I’m on the precipice of something new.  Something exciting.

Next month, assuming everything goes according to plan, I will be living in a one-room apartment across town.  It’ll cost me about 6000 tenge a month.  The walls are whitewashed, and the cupboards are empty.  There’s a rug hanging on the wall.

Next month, when I look out my window I’ll see a dirt courtyard with a rusted slide.  The sun will wake me up at 6:30 every morning, barging through the muddy-brown curtain.

Next month I’m going to a puppy.  A wriggly ball of fur topped with a wet nose.  I’m going to teach him Kazakh, so that one day when we’re back in America we’ll have a secret language.

I am so excited.  But I am also so afraid.

If I want vegetables this coming winter, I am going to have to learn to can them.  I’m going to have to cook and store tomatoes, cucumbers and peppers.  I’m going to have to be responsible for something else’s life.  I’m going to have to remember to turn off the gas valve when I’m done cooking.  I’m going to have to speak up for myself to a landlord, in Kazakh.

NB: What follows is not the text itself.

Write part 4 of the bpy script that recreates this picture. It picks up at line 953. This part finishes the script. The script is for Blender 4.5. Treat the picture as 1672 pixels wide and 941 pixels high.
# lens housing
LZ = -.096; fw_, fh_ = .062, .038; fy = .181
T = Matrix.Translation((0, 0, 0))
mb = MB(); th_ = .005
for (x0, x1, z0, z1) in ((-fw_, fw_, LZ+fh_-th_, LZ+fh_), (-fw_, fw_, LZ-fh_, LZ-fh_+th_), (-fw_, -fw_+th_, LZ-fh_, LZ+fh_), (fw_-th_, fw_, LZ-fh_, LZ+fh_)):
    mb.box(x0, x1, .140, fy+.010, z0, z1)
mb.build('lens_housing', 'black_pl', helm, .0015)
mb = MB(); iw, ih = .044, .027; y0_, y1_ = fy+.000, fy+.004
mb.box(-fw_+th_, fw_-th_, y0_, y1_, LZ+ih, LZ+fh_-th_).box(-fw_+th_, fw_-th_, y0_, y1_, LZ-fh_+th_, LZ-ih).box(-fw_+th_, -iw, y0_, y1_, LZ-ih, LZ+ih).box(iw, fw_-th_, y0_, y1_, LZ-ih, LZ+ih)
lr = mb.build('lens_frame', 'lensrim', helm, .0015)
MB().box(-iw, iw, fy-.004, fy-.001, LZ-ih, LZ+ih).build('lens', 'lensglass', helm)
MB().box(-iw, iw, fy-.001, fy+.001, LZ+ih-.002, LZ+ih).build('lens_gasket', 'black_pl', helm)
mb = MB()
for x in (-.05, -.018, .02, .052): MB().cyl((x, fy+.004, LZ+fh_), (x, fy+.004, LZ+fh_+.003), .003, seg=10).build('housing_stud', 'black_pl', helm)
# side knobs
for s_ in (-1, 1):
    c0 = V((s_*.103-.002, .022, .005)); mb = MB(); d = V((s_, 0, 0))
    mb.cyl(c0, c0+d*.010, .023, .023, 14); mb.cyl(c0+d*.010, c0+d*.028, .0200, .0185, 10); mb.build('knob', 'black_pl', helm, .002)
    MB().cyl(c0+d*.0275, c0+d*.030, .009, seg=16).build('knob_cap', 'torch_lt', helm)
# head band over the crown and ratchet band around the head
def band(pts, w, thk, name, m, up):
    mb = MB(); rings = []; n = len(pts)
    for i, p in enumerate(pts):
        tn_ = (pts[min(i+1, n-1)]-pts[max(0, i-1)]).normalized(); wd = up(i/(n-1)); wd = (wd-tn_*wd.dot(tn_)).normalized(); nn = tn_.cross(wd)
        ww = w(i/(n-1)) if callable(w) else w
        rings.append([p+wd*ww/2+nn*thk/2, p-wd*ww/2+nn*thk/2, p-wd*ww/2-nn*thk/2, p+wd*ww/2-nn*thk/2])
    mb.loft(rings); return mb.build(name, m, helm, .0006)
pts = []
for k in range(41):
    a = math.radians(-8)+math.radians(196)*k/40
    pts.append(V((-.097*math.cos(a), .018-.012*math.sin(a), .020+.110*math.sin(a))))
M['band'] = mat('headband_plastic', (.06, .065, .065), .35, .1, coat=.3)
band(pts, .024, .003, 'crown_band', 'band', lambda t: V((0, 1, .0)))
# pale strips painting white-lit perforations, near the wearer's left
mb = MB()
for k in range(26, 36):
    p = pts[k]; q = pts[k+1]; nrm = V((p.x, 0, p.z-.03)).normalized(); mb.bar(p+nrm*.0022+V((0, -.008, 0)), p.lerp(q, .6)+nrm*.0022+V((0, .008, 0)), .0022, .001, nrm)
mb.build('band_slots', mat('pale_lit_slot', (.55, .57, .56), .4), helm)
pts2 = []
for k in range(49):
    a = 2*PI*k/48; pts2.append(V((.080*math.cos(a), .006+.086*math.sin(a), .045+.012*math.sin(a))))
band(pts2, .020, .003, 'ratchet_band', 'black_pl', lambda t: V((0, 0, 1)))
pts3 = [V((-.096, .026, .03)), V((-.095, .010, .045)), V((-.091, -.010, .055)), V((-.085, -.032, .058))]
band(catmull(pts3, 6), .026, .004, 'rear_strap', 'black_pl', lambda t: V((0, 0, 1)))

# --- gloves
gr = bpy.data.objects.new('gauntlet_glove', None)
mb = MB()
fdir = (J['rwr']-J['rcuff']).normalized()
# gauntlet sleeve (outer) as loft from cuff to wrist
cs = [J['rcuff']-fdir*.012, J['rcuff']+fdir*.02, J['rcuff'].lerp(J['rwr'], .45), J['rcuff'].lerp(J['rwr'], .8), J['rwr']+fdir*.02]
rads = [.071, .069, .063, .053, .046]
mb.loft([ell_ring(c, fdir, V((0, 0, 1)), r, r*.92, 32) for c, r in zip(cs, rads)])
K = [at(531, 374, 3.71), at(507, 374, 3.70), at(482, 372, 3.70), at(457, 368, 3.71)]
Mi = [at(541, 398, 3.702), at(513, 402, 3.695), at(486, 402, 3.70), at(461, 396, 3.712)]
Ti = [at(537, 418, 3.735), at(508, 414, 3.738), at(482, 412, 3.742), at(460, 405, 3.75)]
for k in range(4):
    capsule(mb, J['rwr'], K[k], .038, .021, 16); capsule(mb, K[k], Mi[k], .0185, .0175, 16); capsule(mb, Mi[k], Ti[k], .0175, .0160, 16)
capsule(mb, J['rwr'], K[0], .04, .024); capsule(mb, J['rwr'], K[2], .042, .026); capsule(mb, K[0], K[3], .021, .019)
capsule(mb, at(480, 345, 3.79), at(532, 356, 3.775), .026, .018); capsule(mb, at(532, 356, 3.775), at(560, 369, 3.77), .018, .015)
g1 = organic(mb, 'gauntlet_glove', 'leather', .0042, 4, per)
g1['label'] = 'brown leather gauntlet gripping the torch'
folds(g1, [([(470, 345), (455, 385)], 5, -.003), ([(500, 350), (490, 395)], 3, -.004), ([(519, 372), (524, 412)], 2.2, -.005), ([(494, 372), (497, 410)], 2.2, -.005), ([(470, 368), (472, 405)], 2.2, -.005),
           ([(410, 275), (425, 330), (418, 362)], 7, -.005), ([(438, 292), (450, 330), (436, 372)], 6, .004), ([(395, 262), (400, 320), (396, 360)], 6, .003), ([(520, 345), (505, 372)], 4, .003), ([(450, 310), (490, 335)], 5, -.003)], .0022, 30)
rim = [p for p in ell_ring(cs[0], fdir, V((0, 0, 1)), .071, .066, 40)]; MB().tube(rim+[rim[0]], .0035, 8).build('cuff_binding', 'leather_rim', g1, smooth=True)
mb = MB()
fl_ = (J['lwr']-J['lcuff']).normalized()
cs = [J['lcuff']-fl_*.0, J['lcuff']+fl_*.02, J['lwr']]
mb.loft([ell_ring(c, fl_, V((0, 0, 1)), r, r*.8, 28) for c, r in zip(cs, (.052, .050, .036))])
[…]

There’s a very long weighing process for me.  I turn ideas around like a thing in my hands.  I consider what it will taste like.  What it feels like.  The weight of the thing.  I think about not just how it feels now wrapped in my fingers, but how it will feel later.  How it will taste, what sounds it will make, what expenses it will bring.

I’ve turned this decision over and over in my hands.  They are the representation of my physical impact on the world I live in.  The decision has been weighed.

I’m going to do it.

I hope my hands are as good at saving my ass as they are at making decisions.